Sources with knowledge of the transfer tell THE WEEKLY STANDARD that prisoners at Guantanamo understood in the days before the transfer that something significant was imminent and may well have known who was being transferred. The security profile at Guantanamo had been raised, these sources say, and the daily routines of several prisoners had been broken up.Well, everyone but Congress.
Ramzi Kassem, a law professor at the City University of New York who has represented detainees, told the Associated Press that the coming transfer was hardly a secret among the prison population. Kassem told the AP that the guards explained the heightened security as cautionary measures taken in advance of a coming hurricane. “The prisoners saw right through that and knew something big was up,” Kassem said. “Within a day or two of the event, everyone knew.”
One of the reasons President Hagel is taking so much heat for this deal is that even Democrats in Congress are anywhere from miffed to furious that they were kept in the dark. That does give them room to distance themselves from the Hagel Administration, which most of them are doing. News reports claim Hagel still has staunch defenders in his caucus, but the only ones who ever seem to get quoted are Sen. Reid, Rep. Jan Schakowsky of Illinois (who’s still running White House talking points from last week, in which all criticism is partisan, and Republicans who criticize the deal are insufficiently concerned about Sgt. Bergdahl’s fate) and Rep. Louise Slaughter, who thinks keeping Congress out of the loop was okay because “I wouldn’t tell 435 people a secret either.” Presumably she draws the line at 90.
But I get the sense that Democrats up for re-election in 2014 aren’t terribly happy about the distance they can get from the White House on this, because they know the President’s sinking popularity will drag them down no matter how far they run. Backing away from the White House on this deal also puts them on the wrong side of the scorched-earth defense strategy Obama loyalists are still employing – if you don’t support this deal 100 percent with no reservations, you wanted Sgt. Bergdahl to die – and that’s going to hurt enthusiasm and turnout in key districts. And it strengthens the public impression of a hapless, dishonest President leading a Democrat Party in turmoil, with endangered representatives jumping for the lifeboats as the S. S. Hope and Change goes down.
CBS News just released a poll that shows Americans disapprove of the Bergdahl deal, 45 to 37 percent – a remarkable level of opposition, given the splashy rollout, the public’s general comfort level with White House lawbreaking, its low opinion of Congress, and the immediate gain (Bergdahl released) versus the potential future drawbacks (more kidnappings, the Taliban Five get up to mischief.) This thing blew up badly if it’s eight points in the public-opinion hole already. Disapproval is notably higher among military veterans, who the White House evidently assumed would be most supportive of a deal that brought a prisoner home… but instead, 55 percent disapprove, and 65 percent through releasing those five Taliban big shots was too high of a price.

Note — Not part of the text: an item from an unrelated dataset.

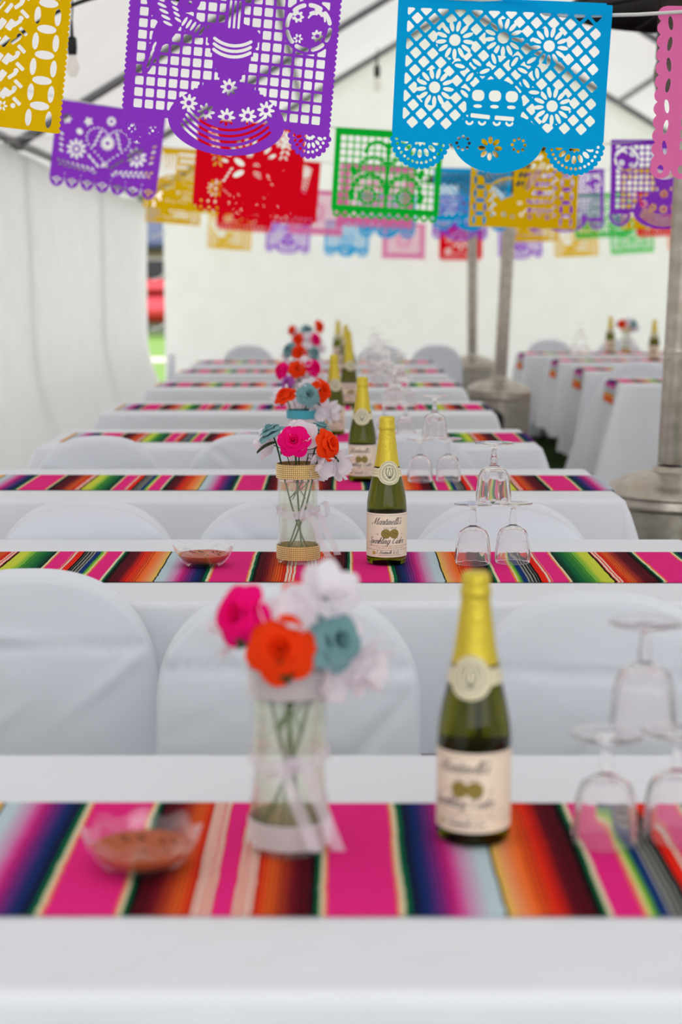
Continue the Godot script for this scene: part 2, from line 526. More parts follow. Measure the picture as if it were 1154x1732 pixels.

No wonder President Obama decided to make this Chuck Hagel’s deal. Everything critics are complaining about, all of the seemingly incomprehensible moves the White House made before and after the deal was announced, were a result of Obama’s determination to take sole credit for bringing that prisoner home. He didn’t want Congress to freak out over the lousy terms of the arrangement and interfere with the deal, but he also didn’t want them to unite too strongly behind it, and make it less of a Barack Obama Production. And now the story ends with the Secretary of Defense stepping in front of his boss to take the heat. What a disaster… and we still haven’t really begun paying the price for it, in everything from reduced international prestige, to increased risk to Americans abroad.
Update: Ed Morrissey at Hot Air reminds us that Secretary Hagel has previously said he recommended the deal, but Obama made the final decision. It’ll be fun to watch the White House stammer through its answer if they’re called on that discrepancy… but it’ll be even more fun to hear Hagel answer that question, if he gets asked first. He says amazing things when he’s in the hot seat.